March 2, 2006
Las Vegas – The New Publishing Capital?
by at 6:29 PM
I wrote a post a couple of weeks back walking through the on-site and off-site earnings of Google and Yahoo. The upshot was that if the Internet’s publishing leader, Yahoo!, with all of its technology, hardware and, most importantly, sales people, only eeks out $4 CPM (including its home page) for its non-search revenue, where does that leave the rest of the publishing industry?
I started thinking more about this and asking myself the question: why do they even bother having the rest of the site? I mean if Yahoo sports can’t pay its own bills, why keep it? And more curiously, why is Google, the internet’s search leader, averaging $50 CPM on its site, adding more and more features that will move it from the high search CPM’s to the much lower publishing CPM’s? And that’s when I remembered Vegas.
Las Vegas is an interesting place. Billions of dollars are spent every year on the latest and greatest hotels. Hotels that contain scaled versions of the Eiffel Tower, the Empire State Building, the canals of Venice, a wave pool that can host surfing contests – not to mention the rooms, the restaurants, the bars, the shopping, golf courses, etc. I am admittedly not a gaming industry expert, but my understanding is that all of these amenities are really viewed by the resorts as loss leaders. Maybe they make money on serving drinks by the pool, maybe they don’t. Maybe the room rates cover hotel operating costs, maybe they don’t. Doesn’t matter. The real money made in Vegas is the casino. Build a hotel that includes a suite with a bowling alley, a roller coaster for the kids and a buffet for everyone – as long as the guest shows up at the casino with a fistful of cash, the resort is in the black. They intentionally design every square inch of the hotel to ensure that I am more likely than not to drop some coins in the slots, play a hand or roll the dice. The décor, the layout, the location, etc. – all designed to optimize my likelihood of gambling a bit.

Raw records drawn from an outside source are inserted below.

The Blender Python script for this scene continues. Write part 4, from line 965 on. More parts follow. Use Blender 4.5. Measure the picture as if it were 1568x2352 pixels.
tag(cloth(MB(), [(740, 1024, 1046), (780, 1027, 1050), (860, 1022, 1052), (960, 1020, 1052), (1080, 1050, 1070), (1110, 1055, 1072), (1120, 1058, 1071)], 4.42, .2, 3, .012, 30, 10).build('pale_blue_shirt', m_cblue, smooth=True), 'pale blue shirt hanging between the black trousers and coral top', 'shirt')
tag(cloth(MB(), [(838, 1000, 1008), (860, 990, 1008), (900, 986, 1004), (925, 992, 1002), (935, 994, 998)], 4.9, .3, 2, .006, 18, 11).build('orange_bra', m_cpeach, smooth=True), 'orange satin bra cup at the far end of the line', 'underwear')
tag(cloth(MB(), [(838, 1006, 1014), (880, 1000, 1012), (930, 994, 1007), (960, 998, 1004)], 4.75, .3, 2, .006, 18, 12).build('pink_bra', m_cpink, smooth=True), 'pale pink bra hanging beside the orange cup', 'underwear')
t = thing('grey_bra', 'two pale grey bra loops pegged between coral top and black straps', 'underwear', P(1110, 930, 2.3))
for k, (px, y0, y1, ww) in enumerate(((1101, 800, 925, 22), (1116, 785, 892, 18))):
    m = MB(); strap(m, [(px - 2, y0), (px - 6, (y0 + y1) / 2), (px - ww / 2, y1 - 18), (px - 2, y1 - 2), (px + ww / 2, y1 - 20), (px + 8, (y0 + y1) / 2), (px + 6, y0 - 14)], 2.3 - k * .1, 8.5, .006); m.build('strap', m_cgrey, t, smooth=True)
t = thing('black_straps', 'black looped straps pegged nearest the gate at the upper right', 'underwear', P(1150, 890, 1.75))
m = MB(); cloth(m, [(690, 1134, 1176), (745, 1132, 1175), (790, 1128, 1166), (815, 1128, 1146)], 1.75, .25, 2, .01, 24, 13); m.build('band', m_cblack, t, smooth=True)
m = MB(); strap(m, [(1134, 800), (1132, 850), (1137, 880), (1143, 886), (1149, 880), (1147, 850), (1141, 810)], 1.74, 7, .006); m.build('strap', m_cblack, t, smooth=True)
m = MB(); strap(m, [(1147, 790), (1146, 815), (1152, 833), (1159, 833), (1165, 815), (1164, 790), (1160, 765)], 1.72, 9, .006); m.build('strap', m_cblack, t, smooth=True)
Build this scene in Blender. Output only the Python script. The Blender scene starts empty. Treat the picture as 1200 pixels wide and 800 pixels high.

So what does that have to do with the publishing industry? Well, when I look at Yahoo, I see Vegas. I sign up for free email, read stock quotes and sports scores there for free and maybe even play some fantasy baseball for free. They don’t seem to mind. Why, because as long as when I am there, I do a search or two, all the bills get paid. The layout on these pages may differ, but the one consistency is the ever-present search bar on the top.
So is that the future of the publishing industry? Hiring the same consultants the gaming industry uses to optimize their hotel layouts for gaming to optimize web site pages for search? Having a news room dedicated to creating content on a daily basis which is really just a lure to get someone to do a search there?
I sure hope not. And don’t believe it needs to be that way. But, again, absent a business model showing an ROI to advertisers that is equivalent to search, that’s where we’re headed.